In the listing below, find the line with "PI = math.pi", then repeat exactly every line from the top through that one.
········
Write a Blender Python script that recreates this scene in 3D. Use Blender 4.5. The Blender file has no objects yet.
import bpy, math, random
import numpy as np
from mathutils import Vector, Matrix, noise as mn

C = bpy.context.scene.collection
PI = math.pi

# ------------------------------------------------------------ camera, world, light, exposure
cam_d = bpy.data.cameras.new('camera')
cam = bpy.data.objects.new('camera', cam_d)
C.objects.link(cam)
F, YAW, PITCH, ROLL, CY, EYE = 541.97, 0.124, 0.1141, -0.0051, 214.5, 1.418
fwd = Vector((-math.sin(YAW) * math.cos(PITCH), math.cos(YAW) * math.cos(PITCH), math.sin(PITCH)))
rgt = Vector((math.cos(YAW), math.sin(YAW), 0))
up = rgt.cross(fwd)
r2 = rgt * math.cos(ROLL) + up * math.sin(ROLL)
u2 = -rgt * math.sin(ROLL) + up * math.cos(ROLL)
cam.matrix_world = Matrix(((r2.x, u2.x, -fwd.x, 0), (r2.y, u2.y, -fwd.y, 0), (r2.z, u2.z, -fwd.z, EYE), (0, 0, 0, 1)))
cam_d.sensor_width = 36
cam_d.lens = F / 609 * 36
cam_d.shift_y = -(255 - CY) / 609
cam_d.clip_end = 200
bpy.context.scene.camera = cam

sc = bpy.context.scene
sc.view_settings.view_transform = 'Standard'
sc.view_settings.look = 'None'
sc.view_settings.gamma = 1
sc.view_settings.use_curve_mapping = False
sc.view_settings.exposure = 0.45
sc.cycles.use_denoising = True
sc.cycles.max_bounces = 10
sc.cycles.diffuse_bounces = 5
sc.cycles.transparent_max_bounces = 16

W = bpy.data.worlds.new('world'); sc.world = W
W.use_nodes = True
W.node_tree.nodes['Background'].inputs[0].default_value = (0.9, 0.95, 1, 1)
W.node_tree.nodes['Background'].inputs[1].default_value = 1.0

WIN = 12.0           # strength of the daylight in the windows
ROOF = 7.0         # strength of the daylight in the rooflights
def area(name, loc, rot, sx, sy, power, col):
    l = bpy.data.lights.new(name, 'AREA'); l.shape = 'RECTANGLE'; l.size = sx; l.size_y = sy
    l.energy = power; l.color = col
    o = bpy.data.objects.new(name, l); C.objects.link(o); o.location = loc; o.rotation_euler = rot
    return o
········
## Solution to this exercise
Write a Blender Python script that recreates this scene in 3D. Use Blender 4.5. The Blender file has no objects yet.
import bpy, math, random
import numpy as np
from mathutils import Vector, Matrix, noise as mn

C = bpy.context.scene.collection
PI = math.pi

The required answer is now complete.